Dans L’Illusion identitaire (1996), Jean-François Bayart critique le concept de culture politique et propose de "substituer à l’analyse des cultures politiques, l’étude des raisons culturelles de l’action politique". Selon lui :
- il n'existe pas de contenus culturels propres à une nation ;
- il y a toujours emprunts et influences réciproques entre cultures ;
- les pratiques et les valeurs évoluent avec le temps : il ne faut donc pas surestimer le poids des déterminismes culturels sur les comportements des individus. Or les "culturalistes" ont justement tendance à présenter la notion de culture avec une certaine rigidité.
Toutefois, dans Sociologie politique, Philippe Braud estime qu’une compréhension plus riche du terme de culture est possible : entendue comme une combinatoire d’éléments instables, de réponses à des défis ou des problèmes que d’autres groupes peuvent affronter, une culture suppose des emprunts et des évolutions.
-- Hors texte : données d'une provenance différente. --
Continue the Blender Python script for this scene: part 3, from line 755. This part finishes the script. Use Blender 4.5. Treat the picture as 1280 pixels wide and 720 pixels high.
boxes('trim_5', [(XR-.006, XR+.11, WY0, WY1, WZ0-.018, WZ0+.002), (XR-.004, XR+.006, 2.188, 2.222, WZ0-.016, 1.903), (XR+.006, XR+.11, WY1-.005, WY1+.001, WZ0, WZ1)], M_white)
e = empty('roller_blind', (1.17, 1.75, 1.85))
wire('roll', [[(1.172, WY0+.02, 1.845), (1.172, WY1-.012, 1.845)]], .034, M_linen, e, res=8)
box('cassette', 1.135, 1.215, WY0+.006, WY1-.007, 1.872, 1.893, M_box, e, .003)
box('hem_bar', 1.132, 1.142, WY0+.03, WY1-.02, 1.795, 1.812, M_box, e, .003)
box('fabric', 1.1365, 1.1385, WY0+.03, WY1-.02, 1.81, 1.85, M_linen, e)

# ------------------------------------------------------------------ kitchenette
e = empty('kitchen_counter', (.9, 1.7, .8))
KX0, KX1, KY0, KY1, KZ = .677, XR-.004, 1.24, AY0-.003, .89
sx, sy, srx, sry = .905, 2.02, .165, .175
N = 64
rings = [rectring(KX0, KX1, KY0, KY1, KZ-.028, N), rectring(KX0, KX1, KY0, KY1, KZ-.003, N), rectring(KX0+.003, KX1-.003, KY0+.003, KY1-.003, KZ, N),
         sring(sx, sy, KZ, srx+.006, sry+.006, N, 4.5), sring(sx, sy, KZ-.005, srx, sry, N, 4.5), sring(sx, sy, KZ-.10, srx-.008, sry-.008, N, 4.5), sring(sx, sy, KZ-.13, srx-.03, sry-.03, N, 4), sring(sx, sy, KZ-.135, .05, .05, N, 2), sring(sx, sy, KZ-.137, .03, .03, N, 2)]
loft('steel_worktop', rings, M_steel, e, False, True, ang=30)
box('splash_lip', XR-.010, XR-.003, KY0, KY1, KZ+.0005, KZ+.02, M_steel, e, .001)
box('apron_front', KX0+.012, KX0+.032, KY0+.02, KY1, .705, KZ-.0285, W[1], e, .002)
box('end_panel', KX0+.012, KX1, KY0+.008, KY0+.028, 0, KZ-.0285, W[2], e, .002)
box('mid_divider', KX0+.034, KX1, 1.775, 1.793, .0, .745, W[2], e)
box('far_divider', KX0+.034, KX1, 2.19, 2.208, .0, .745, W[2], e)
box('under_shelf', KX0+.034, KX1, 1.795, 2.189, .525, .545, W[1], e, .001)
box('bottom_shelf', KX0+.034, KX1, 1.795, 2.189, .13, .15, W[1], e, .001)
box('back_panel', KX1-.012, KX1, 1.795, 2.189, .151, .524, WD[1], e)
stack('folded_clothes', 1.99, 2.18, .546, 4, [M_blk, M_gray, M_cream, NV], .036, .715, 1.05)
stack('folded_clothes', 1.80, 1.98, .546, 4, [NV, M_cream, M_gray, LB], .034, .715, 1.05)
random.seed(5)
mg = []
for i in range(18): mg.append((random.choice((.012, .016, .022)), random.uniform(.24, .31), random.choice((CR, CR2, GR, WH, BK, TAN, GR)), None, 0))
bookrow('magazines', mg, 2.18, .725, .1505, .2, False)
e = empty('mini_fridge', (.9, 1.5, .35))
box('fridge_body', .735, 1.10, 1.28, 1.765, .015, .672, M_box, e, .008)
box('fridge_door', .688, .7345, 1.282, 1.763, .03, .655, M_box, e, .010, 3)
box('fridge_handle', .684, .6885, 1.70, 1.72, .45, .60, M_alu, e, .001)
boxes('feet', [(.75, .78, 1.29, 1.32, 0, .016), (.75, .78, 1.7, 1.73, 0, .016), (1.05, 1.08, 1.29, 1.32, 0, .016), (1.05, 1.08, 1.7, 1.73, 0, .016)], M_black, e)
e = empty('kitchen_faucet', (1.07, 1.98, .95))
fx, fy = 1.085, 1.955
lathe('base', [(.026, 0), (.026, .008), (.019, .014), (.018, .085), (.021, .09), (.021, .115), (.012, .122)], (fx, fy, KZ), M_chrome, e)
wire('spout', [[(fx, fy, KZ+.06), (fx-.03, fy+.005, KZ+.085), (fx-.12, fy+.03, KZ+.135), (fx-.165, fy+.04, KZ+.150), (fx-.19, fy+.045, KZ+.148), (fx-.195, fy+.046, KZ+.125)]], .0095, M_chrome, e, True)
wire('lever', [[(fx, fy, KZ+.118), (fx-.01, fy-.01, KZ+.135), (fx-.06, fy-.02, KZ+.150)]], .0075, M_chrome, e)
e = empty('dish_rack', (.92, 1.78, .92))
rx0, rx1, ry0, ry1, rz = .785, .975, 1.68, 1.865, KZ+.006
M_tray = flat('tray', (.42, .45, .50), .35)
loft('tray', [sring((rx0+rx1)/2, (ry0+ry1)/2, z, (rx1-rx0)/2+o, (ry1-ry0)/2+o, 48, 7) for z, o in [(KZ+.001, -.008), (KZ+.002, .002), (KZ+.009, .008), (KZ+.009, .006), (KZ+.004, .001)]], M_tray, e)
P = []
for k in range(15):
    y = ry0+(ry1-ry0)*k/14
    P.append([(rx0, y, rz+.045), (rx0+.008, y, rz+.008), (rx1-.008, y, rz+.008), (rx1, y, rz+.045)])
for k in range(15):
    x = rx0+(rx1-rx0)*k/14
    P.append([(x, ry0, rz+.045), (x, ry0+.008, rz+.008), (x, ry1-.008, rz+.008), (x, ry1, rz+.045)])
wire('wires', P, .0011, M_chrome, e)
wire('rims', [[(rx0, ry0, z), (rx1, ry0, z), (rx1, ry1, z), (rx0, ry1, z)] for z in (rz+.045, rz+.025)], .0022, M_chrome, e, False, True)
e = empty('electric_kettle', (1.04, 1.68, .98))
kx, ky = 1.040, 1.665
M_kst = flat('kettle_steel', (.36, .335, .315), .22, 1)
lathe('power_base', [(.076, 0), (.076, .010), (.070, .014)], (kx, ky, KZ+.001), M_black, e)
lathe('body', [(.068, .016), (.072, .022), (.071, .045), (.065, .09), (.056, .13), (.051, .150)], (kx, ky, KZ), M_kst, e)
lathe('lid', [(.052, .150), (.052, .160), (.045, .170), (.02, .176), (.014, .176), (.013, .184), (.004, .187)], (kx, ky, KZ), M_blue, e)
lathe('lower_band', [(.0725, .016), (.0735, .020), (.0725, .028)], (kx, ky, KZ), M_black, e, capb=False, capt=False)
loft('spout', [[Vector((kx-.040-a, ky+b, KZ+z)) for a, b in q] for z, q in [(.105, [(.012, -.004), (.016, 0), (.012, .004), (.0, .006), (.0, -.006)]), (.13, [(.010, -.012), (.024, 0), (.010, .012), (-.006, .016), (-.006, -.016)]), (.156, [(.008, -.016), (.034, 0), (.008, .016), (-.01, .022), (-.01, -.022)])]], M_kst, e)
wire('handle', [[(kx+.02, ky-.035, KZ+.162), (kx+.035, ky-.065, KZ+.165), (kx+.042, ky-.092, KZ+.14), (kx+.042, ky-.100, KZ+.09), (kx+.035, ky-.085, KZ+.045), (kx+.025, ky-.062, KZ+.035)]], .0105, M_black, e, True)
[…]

Elle n’est donc pas un système clos définitivement stabilisé, mais entre constamment en rapport avec d’autres cultures, d’où les hybridations et les crispations identitaires défensives. Les individus évoluent à l’intérieur d’une culture, mais elle évolue aussi avec eux.
Prise en ce sens élargie, la culture politique ne doit pas être confondue avec l’idéologie prise en son sens savant. Alors que l’idéologie met l’accent sur l’aspect engagé des croyances, la culture reste sur le terrain de la neutralité :
- tous les systèmes de croyances se valent (relativisme méthodologique propre à l’ethnologue) ;
- ses schémas s’imposent par des mécanismes rationnels (réponses adaptées à l’environnement ou aux situations vécues) plutôt que par la violence symbolique (effets de domination exercés au sein de cette société par les catégories sociales dominantes).
L’objectif du concept de culture est donc de dépasser l’ethnocentrisme du chercheur lorsqu’il s’agit d’aborder des civilisations avec des systèmes de représentations éloignés de son propre milieu d’origine. Pour cette raison, il peut être pertinent, dans certains cas, de parler de culture politique.